The study’s authors cite a number of reasons for the decline: the trouble of attracting immigrants to the region, an aging generation of baby boomers, low fertility rates and out-migration to other parts of Canada.

The East Coast, in particular, has witnessed an exodus of young people who’ve been lured out West with the promise of stable jobs and big paycheques.

Newfoundland and Labrador’s population is expected to be hit the hardest, according to the study.

It predicts the population in that province will plummet from 510,000 people to about 390,000 by 2046.

On a positive note, the study says the Atlantic region has been successful in boosting participation in the labour force in the last decade despite a dropping population, particularly among women.

But the trend isn’t expected to last.

The study estimates a smaller population by 2046 will result in the loss of about 100,000 workers each in Newfoundland and Labrador, New Brunswick and Nova Scotia, and 13,000 workers for Prince Edward Island.

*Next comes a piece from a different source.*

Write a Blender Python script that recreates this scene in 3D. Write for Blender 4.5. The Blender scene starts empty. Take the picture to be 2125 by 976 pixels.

“As we get older … and as there are fewer of us, our capacity to get people into the economy is actually going to be weakened,” said Cirtwill.

While it’s important for the region to continue efforts to attract immigrants and boost the birth rate to supplement a declining population, Cirtwill said Atlantic Canadians may need to change their thinking.

“For the most part, we’re going to continue to want our quality of life, our standard of living, we’re going to want to see our economy keep going,” he said.

“That’s going to mean finding ways to do it with fewer people.”

As the population dips and the rate of growth in the labour force diminishes, certain jobs might end up becoming automated, he said.

“Anywhere where a service industry can be replaced with technology, that’s going to happen simply because there’s not going to be anyone to stand behind that counter anymore,” he said.

“It’s not so much that we’re setting policies that are driving people away, it’s that there are no people anymore.”

The study also says special attention should be paid to big-budget items such as education and health care as the population changes and the demand for such services grows or shrinks.

Cirtwill said Atlantic Canada has been feeling the effects of a labour shortage for at least six years. But while the region is leading the rest of the country in that respect, he said it’s not necessarily a bad thing because it is also ahead in looking for ways to respond to the problem.

“We may actually be able to draw people back here because we’ve addressed it sooner than places like Alberta and Ontario have,” said Cirtwill.

“We have to realize that productivity and doing the best with the people we have has to be our priority over the short term.”